Cliff Lee's numbers are a lot more consistent with what I've seen from him. His fastball, though, has far more variance pitch per pitch. I've seen him dial it up as high as 92 or 93 MPH, and as low as 86 MPH. What's interesting to me is that he's throwing his change a lot less, and some people believe that was his problem last year. If you've seen Lee pitch this year, he doesn't look like he's changed much, so this kind of subtle wrinkle in the numbers certainly helps.
Jesse Litsch is a pitcher who looks like a junkballer, and the Fangraphs data confirm this. Without even looking at the chart, I would have guessed that Litsch was throwing his slider more this year, and he is throwing it a lot more so far. It was quite the out pitch for him in 2007, and I believe it's the difference between making him a borderline 5th starter and a quality #4 guy.

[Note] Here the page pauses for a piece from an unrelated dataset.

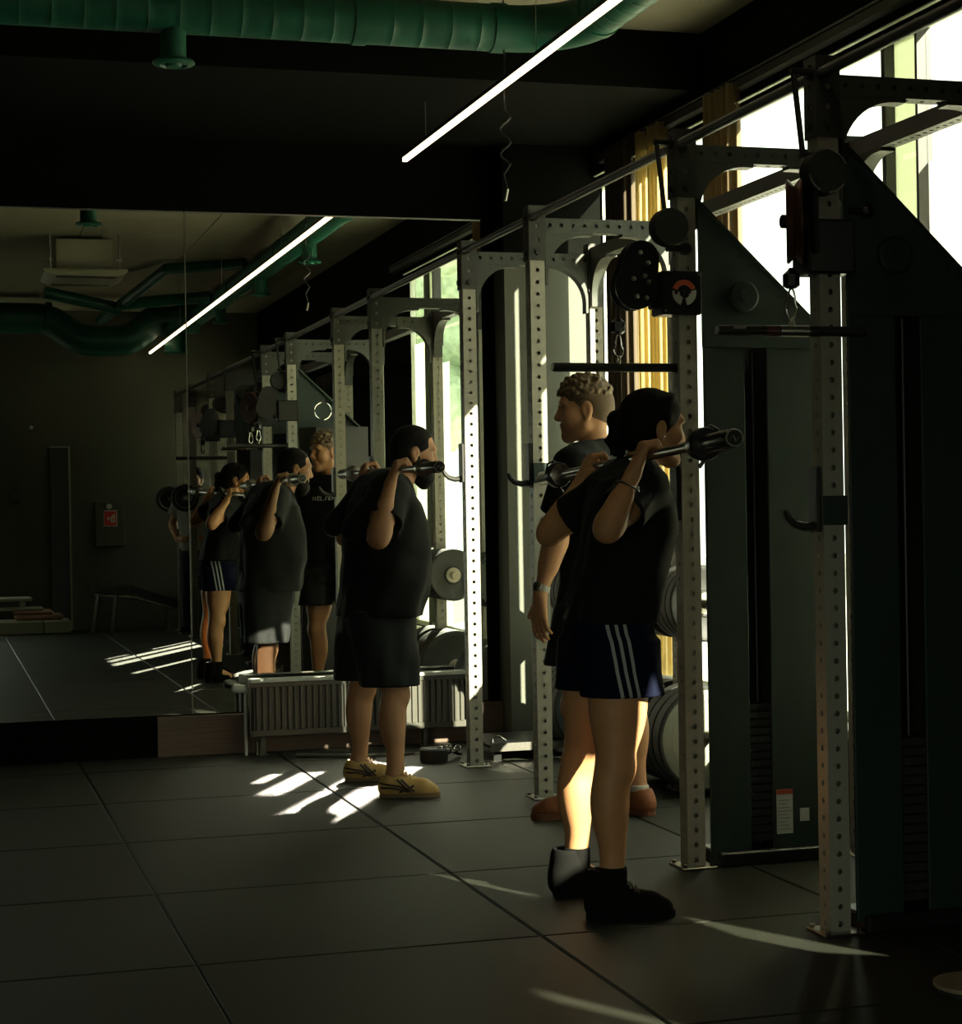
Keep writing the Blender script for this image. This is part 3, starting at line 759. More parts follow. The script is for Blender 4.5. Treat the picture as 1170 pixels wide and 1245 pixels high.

These data are probably better at confirming what your eyes and your gut tell you when you watch a pitcher on the mound. One thing that's missing is how well a pitcher changes the speed of each pitch. I always remember Mariano Rivera when he debuted in 1995. He was throwing almost nothing but smoke, with a little rising action but not much else. At first he was hard to hit, but major league hitters will figure out how to time a straight fastball - even one as fast as Mariano's was - and hit it a long way when they catch up to it. It wasn't until Rivera perfected the cutter that he became the future Hall of Famer that we know and love today.
I always recommend using data like these, but also remembering that they aren't everything. You have to watch a pitcher work, see if he's working both sides of the plate, working the count, moving the game along, and other factors that make a pitcher a pitcher, and not just a gob of data on your computer screen.